The Lord Jesus Christ says: “your sins are forgiven” to the paralytic brought to Him by four people through the house roof when He cures him. Pharisees and scribes resent on this, because they thought nobody can forgive sins, except God. Reading today the fragment of the Sermon on the Mount, we hear the similar idea from the mouth of Jesus Himself. And He says to the apostle after resurrection: “If you forgive the sins of any, their sins have been forgiven to them”. It is important to try to look over these evangelical episodes together, in order to understand what the Lord says about Forgiveness.
The Lord does not deny the initial premise of the scribes then in peter’s mother-in-law house, but He emphasizes that unlike people, God-man (God Incarnate) can forgive sins by virtue of His divinity and by the right of victim of the Cross. In the Sermon on the Mount He says that only the one who’s just himself and whose opinion is not injured by sin can judge. Finally, God bestows the decree to forgive sins on the Church, because He Himself is the “head” and the Church is called by Him to transmit His forgivenesses.

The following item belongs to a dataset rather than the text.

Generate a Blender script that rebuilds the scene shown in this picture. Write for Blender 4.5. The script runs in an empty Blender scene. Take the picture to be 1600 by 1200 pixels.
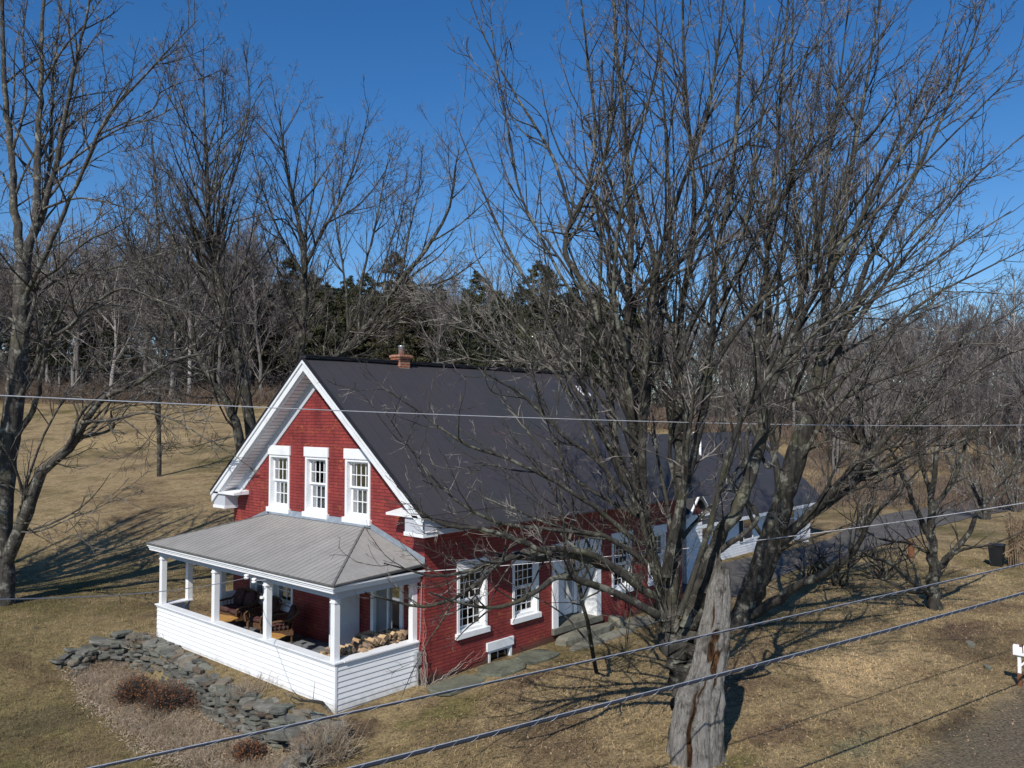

But it is important for us in practice that His words “Do not judge so that you will not be judged” are if we can express like this “a technical” principle, which using, we can move over from the world of judgment to the world of forgiveness. But this requires the acknowledgement of our own inability to judge and our own sinfulness, which is repentance. And the most important is that, it requires to desire forgiveness, but not a “fair reward”.